What the task requires:
The material below should be written out in full and exactly; pictures stay out of the copy.

○ ○ ○ ○ ○

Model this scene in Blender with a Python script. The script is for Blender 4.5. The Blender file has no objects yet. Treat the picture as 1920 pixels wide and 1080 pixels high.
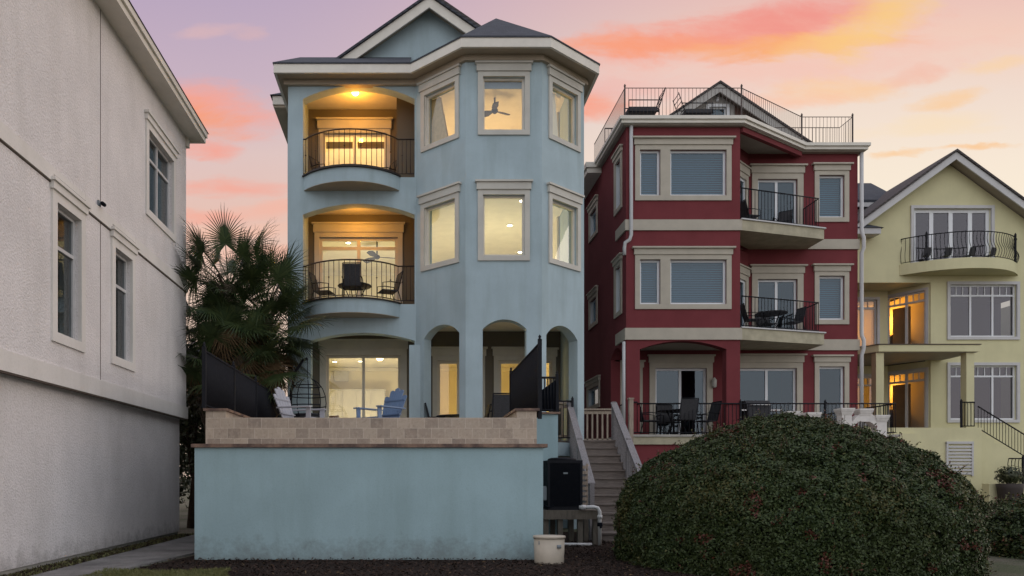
import bpy, bmesh, math, random
import numpy as np
from mathutils import Vector, Matrix, noise
from mathutils.geometry import tessellate_polygon
R = math.radians
random.seed(7); rng = np.random.default_rng(7)
scene = bpy.context.scene
COL = scene.collection

# ------------------------------------------------------------------ camera
F, CX, CY, H = 1400.0, 775.0, 897.0, 1.22          # focal length and principal point in photo pixels, eye height
cam_d = bpy.data.cameras.new("camera"); cam = bpy.data.objects.new("camera", cam_d); COL.objects.link(cam)
cam.location = (0, 0, H); cam.rotation_euler = (R(90), 0, 0)
cam_d.sensor_width = 36; cam_d.lens = 36 * F / 1920
cam_d.shift_x = (960 - CX) / 1920; cam_d.shift_y = (CY - 540) / 1920
cam_d.clip_start = 0.1; cam_d.clip_end = 3000
scene.camera = cam
scene.view_settings.view_transform = 'Standard'; scene.view_settings.look = 'None'
scene.view_settings.exposure = 0.0; scene.view_settings.gamma = 1.0
def X(px, d): return (px - CX) / F * d
def Z(py, d): return H + (CY - py) / F * d
def lin(r, g, b):
    f = lambda c: (c / 255 / 12.92) if c <= 10 else ((c / 255 + .055) / 1.055) ** 2.4
    return (f(r), f(g), f(b), 1)

# ------------------------------------------------------------------ world: dusk sky
SUN_AZ, SUN_EL = R(76), R(12)                      # low soft sunset light from the far right, just past the house fronts
world = bpy.data.worlds.new("World"); scene.world = world; world.use_nodes = True
nt = world.node_tree; nt.nodes.clear()
def N(t, **kw):
    n = nt.nodes.new(t)
    for k, v in kw.items(): setattr(n, k, v)
    return n
def sock(i, v):
    if hasattr(v, 'links') or isinstance(v, bpy.types.NodeSocket): nt.links.new(v, i)
    else: i.default_value = v
def M(op, a, b=0.0, c=0.0, clamp=False):
    n = N('ShaderNodeMath', operation=op); n.use_clamp = clamp
    sock(n.inputs[0], a); sock(n.inputs[1], b); sock(n.inputs[2], c); return n.outputs[0]
def MIX(f, a, b):
    n = N('ShaderNodeMix', data_type='RGBA'); sock(n.inputs[0], f); sock(n.inputs[6], a); sock(n.inputs[7], b); return n.outputs[2]
def RAMP(f, stops):
    n = N('ShaderNodeValToRGB'); e = n.color_ramp.elements
    while len(e) > 1: e.remove(e[-1])
    e[0].position = stops[0][0]; e[0].color = stops[0][1]
    for p, c in stops[1:]:
        k = e.new(p); k.color = c
    sock(n.inputs[0], f); return n.outputs[0]
def SMOOTH(v, lo, hi):
    n = N('ShaderNodeMapRange', interpolation_type='SMOOTHSTEP'); sock(n.inputs[0], v); n.inputs[1].default_value = lo; n.inputs[2].default_value = hi
    return n.outputs[0]
tc = N('ShaderNodeTexCoord'); sep = N('ShaderNodeSeparateXYZ'); nt.links.new(tc.outputs['Generated'], sep.inputs[0])
sx, sy, sz = sep.outputs
yy = M('MAXIMUM', sy, 0.08)
su, sv = M('DIVIDE', sx, yy), M('DIVIDE', sz, yy)   # tangents of azimuth and elevation about north
cmb = N('ShaderNodeCombineXYZ'); sock(cmb.inputs[0], su); sock(cmb.inputs[1], M('MULTIPLY', sv, 3.0))
def NOI(scale, det=5, rough=.55, dist=0.0):
    n = N('ShaderNodeTexNoise'); n.inputs['Scale'].default_value = scale; n.inputs['Detail'].default_value = det
    n.inputs['Roughness'].default_value = rough; n.inputs['Distortion'].default_value = dist
    nt.links.new(cmb.outputs[0], n.inputs['Vector']); return n
n1 = NOI(4.0, 6, .62, .3); n2 = NOI(9.0, 7, .68, .35)
s1 = N('ShaderNodeSeparateColor'); nt.links.new(n1.outputs['Color'], s1.inputs[0])
wu = M('ADD', su, M('MULTIPLY', M('SUBTRACT', s1.outputs[0], .5), .16))
wv = M('ADD', sv, M('MULTIPLY', M('SUBTRACT', s1.outputs[1], .5), .07))
vn = M('DIVIDE', sv, 0.66, clamp=True)
def st(py): return max(0, min(1, (CY - py) / F / 0.66))
left = RAMP(vn, [(0, lin(236, 208, 190)), (st(560), lin(243, 212, 192)), (st(420), lin(236, 196, 180)), (st(290), lin(227, 199, 194)), (st(150), lin(203, 180, 195)), (st(0), lin(190, 170, 193))])
right = RAMP(vn, [(0, lin(250, 228, 196)), (st(420), lin(254, 240, 216)), (st(300), lin(251, 234, 214)), (st(170), lin(244, 222, 207)), (st(60), lin(245, 208, 190)), (st(0), lin(240, 198, 186))])
col = MIX(SMOOTH(su, X(420, 1), X(1600, 1)), left, right)
BL = [  # photo px of the centre, half sizes, tilt, colour, strength
 (1440, 105, 420, 75, -4, (250, 196, 180), .75),
 (1400, 62, 330, 46, -6, (252, 158, 134), .9), (1200, 84, 190, 20, -2, (255, 160, 120), .95), (1480, 30, 230, 42, -6, (244, 150, 140), .8),
 (1480, 86, 230, 22, -4, (255, 178, 112), .9), (1655, 34, 120, 50, -28, (255, 218, 130), .75), (1560, 78, 110, 24, -12, (255, 206, 135), .65),
 (1570, 165, 160, 24, -5, (255, 208, 160), .8), (1470, 185, 140, 20, -4, (255, 196, 168), .6), (1725, 138, 45, 22, 0, (248, 192, 170), .7), (1790, 186, 70, 16, -10, (255, 206, 150), .8),
 (1865, 122, 70, 15, -8, (255, 214, 160), .7), (1825, 281, 70, 8, -3, (255, 200, 140), .85), (1690, 287, 60, 7, 0, (255, 205, 150), .8), (1740, 230, 120, 20, -4, (255, 226, 180), .5),
 (385, 205, 140, 52, 6, (252, 166, 146), .95), (365, 232, 90, 34, 4, (255, 158, 106), .8), (398, 279, 62, 18, 6, (252, 164, 144), .9), (420, 350, 110, 17, 3, (250, 170, 150), .85),
 (370, 402, 80, 14, 2, (252, 172, 150), .8), (500, 392, 110, 18, -2, (250, 184, 162), .7), (440, 430, 150, 16, 0, (255, 196, 168), .6), (500, 470, 120, 18, 0, (253, 186, 160), .6),
 (378, 56, 72, 17, -4, (222, 184, 186), .8), (468, 73, 40, 17, 6, (220, 182, 184), .7),
 (1110, 214, 100, 36, -4, (255, 160, 130), .9), (1130, 170, 80, 18, 0, (240, 184, 176), .6), (1240, 165, 140, 30, 3, (244, 196, 184), .55), (1300, 205, 120, 20, 0, (252, 190, 168), .5)]
for (bx, by, rx, ry, ang, c, s) in BL:
    cu, cv = X(bx, 1), (CY - by) / F
    du, dv = M('SUBTRACT', wu, cu), M('SUBTRACT', wv, cv)
    ca, sa = math.cos(R(-ang)), math.sin(R(-ang))
    a = M('MULTIPLY', M('ADD', M('MULTIPLY', du, ca), M('MULTIPLY', dv, sa)), F / rx)
    b = M('MULTIPLY', M('SUBTRACT', M('MULTIPLY', dv, ca), M('MULTIPLY', du, sa)), F / ry)
    d = M('ADD', M('MULTIPLY', a, a), M('MULTIPLY', b, b))
    dens = M('ADD', M('SUBTRACT', 1.0, d), M('MULTIPLY', M('SUBTRACT', n2.outputs['Fac'], .5), 2.6))
    col = MIX(M('MULTIPLY', SMOOTH(dens, -0.70, 1.55), s), col, lin(*c))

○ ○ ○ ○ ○

Task response:
Model this scene in Blender with a Python script. The script is for Blender 4.5. The Blender file has no objects yet. Treat the picture as 1920 pixels wide and 1080 pixels high.
import bpy, bmesh, math, random
import numpy as np
from mathutils import Vector, Matrix, noise
from mathutils.geometry import tessellate_polygon
R = math.radians
random.seed(7); rng = np.random.default_rng(7)
scene = bpy.context.scene
COL = scene.collection

# ------------------------------------------------------------------ camera
F, CX, CY, H = 1400.0, 775.0, 897.0, 1.22          # focal length and principal point in photo pixels, eye height
cam_d = bpy.data.cameras.new("camera"); cam = bpy.data.objects.new("camera", cam_d); COL.objects.link(cam)
cam.location = (0, 0, H); cam.rotation_euler = (R(90), 0, 0)
cam_d.sensor_width = 36; cam_d.lens = 36 * F / 1920
cam_d.shift_x = (960 - CX) / 1920; cam_d.shift_y = (CY - 540) / 1920
cam_d.clip_start = 0.1; cam_d.clip_end = 3000
scene.camera = cam
scene.view_settings.view_transform = 'Standard'; scene.view_settings.look = 'None'
scene.view_settings.exposure = 0.0; scene.view_settings.gamma = 1.0
def X(px, d): return (px - CX) / F * d
def Z(py, d): return H + (CY - py) / F * d
def lin(r, g, b):
    f = lambda c: (c / 255 / 12.92) if c <= 10 else ((c / 255 + .055) / 1.055) ** 2.4
    return (f(r), f(g), f(b), 1)

# ------------------------------------------------------------------ world: dusk sky
SUN_AZ, SUN_EL = R(76), R(12)                      # low soft sunset light from the far right, just past the house fronts
world = bpy.data.worlds.new("World"); scene.world = world; world.use_nodes = True
nt = world.node_tree; nt.nodes.clear()
def N(t, **kw):
    n = nt.nodes.new(t)
    for k, v in kw.items(): setattr(n, k, v)
    return n
def sock(i, v):
    if hasattr(v, 'links') or isinstance(v, bpy.types.NodeSocket): nt.links.new(v, i)
    else: i.default_value = v
def M(op, a, b=0.0, c=0.0, clamp=False):
    n = N('ShaderNodeMath', operation=op); n.use_clamp = clamp
    sock(n.inputs[0], a); sock(n.inputs[1], b); sock(n.inputs[2], c); return n.outputs[0]
def MIX(f, a, b):
    n = N('ShaderNodeMix', data_type='RGBA'); sock(n.inputs[0], f); sock(n.inputs[6], a); sock(n.inputs[7], b); return n.outputs[2]
def RAMP(f, stops):
    n = N('ShaderNodeValToRGB'); e = n.color_ramp.elements
    while len(e) > 1: e.remove(e[-1])
    e[0].position = stops[0][0]; e[0].color = stops[0][1]
    for p, c in stops[1:]:
        k = e.new(p); k.color = c
    sock(n.inputs[0], f); return n.outputs[0]
def SMOOTH(v, lo, hi):
    n = N('ShaderNodeMapRange', interpolation_type='SMOOTHSTEP'); sock(n.inputs[0], v); n.inputs[1].default_value = lo; n.inputs[2].default_value = hi
    return n.outputs[0]
tc = N('ShaderNodeTexCoord'); sep = N('ShaderNodeSeparateXYZ'); nt.links.new(tc.outputs['Generated'], sep.inputs[0])
sx, sy, sz = sep.outputs
yy = M('MAXIMUM', sy, 0.08)
su, sv = M('DIVIDE', sx, yy), M('DIVIDE', sz, yy)   # tangents of azimuth and elevation about north
cmb = N('ShaderNodeCombineXYZ'); sock(cmb.inputs[0], su); sock(cmb.inputs[1], M('MULTIPLY', sv, 3.0))
def NOI(scale, det=5, rough=.55, dist=0.0):
    n = N('ShaderNodeTexNoise'); n.inputs['Scale'].default_value = scale; n.inputs['Detail'].default_value = det
    n.inputs['Roughness'].default_value = rough; n.inputs['Distortion'].default_value = dist
    nt.links.new(cmb.outputs[0], n.inputs['Vector']); return n
n1 = NOI(4.0, 6, .62, .3); n2 = NOI(9.0, 7, .68, .35)
s1 = N('ShaderNodeSeparateColor'); nt.links.new(n1.outputs['Color'], s1.inputs[0])
wu = M('ADD', su, M('MULTIPLY', M('SUBTRACT', s1.outputs[0], .5), .16))
wv = M('ADD', sv, M('MULTIPLY', M('SUBTRACT', s1.outputs[1], .5), .07))
vn = M('DIVIDE', sv, 0.66, clamp=True)
def st(py): return max(0, min(1, (CY - py) / F / 0.66))
left = RAMP(vn, [(0, lin(236, 208, 190)), (st(560), lin(243, 212, 192)), (st(420), lin(236, 196, 180)), (st(290), lin(227, 199, 194)), (st(150), lin(203, 180, 195)), (st(0), lin(190, 170, 193))])
right = RAMP(vn, [(0, lin(250, 228, 196)), (st(420), lin(254, 240, 216)), (st(300), lin(251, 234, 214)), (st(170), lin(244, 222, 207)), (st(60), lin(245, 208, 190)), (st(0), lin(240, 198, 186))])
col = MIX(SMOOTH(su, X(420, 1), X(1600, 1)), left, right)
BL = [  # photo px of the centre, half sizes, tilt, colour, strength
 (1440, 105, 420, 75, -4, (250, 196, 180), .75),
 (1400, 62, 330, 46, -6, (252, 158, 134), .9), (1200, 84, 190, 20, -2, (255, 160, 120), .95), (1480, 30, 230, 42, -6, (244, 150, 140), .8),
 (1480, 86, 230, 22, -4, (255, 178, 112), .9), (1655, 34, 120, 50, -28, (255, 218, 130), .75), (1560, 78, 110, 24, -12, (255, 206, 135), .65),
 (1570, 165, 160, 24, -5, (255, 208, 160), .8), (1470, 185, 140, 20, -4, (255, 196, 168), .6), (1725, 138, 45, 22, 0, (248, 192, 170), .7), (1790, 186, 70, 16, -10, (255, 206, 150), .8),
 (1865, 122, 70, 15, -8, (255, 214, 160), .7), (1825, 281, 70, 8, -3, (255, 200, 140), .85), (1690, 287, 60, 7, 0, (255, 205, 150), .8), (1740, 230, 120, 20, -4, (255, 226, 180), .5),
 (385, 205, 140, 52, 6, (252, 166, 146), .95), (365, 232, 90, 34, 4, (255, 158, 106), .8), (398, 279, 62, 18, 6, (252, 164, 144), .9), (420, 350, 110, 17, 3, (250, 170, 150), .85),
 (370, 402, 80, 14, 2, (252, 172, 150), .8), (500, 392, 110, 18, -2, (250, 184, 162), .7), (440, 430, 150, 16, 0, (255, 196, 168), .6), (500, 470, 120, 18, 0, (253, 186, 160), .6),
 (378, 56, 72, 17, -4, (222, 184, 186), .8), (468, 73, 40, 17, 6, (220, 182, 184), .7),
 (1110, 214, 100, 36, -4, (255, 160, 130), .9), (1130, 170, 80, 18, 0, (240, 184, 176), .6), (1240, 165, 140, 30, 3, (244, 196, 184), .55), (1300, 205, 120, 20, 0, (252, 190, 168), .5)]
for (bx, by, rx, ry, ang, c, s) in BL:
    cu, cv = X(bx, 1), (CY - by) / F
    du, dv = M('SUBTRACT', wu, cu), M('SUBTRACT', wv, cv)
    ca, sa = math.cos(R(-ang)), math.sin(R(-ang))
    a = M('MULTIPLY', M('ADD', M('MULTIPLY', du, ca), M('MULTIPLY', dv, sa)), F / rx)
    b = M('MULTIPLY', M('SUBTRACT', M('MULTIPLY', dv, ca), M('MULTIPLY', du, sa)), F / ry)
    d = M('ADD', M('MULTIPLY', a, a), M('MULTIPLY', b, b))
    dens = M('ADD', M('SUBTRACT', 1.0, d), M('MULTIPLY', M('SUBTRACT', n2.outputs['Fac'], .5), 2.6))
    col = MIX(M('MULTIPLY', SMOOTH(dens, -0.70, 1.55), s), col, lin(*c))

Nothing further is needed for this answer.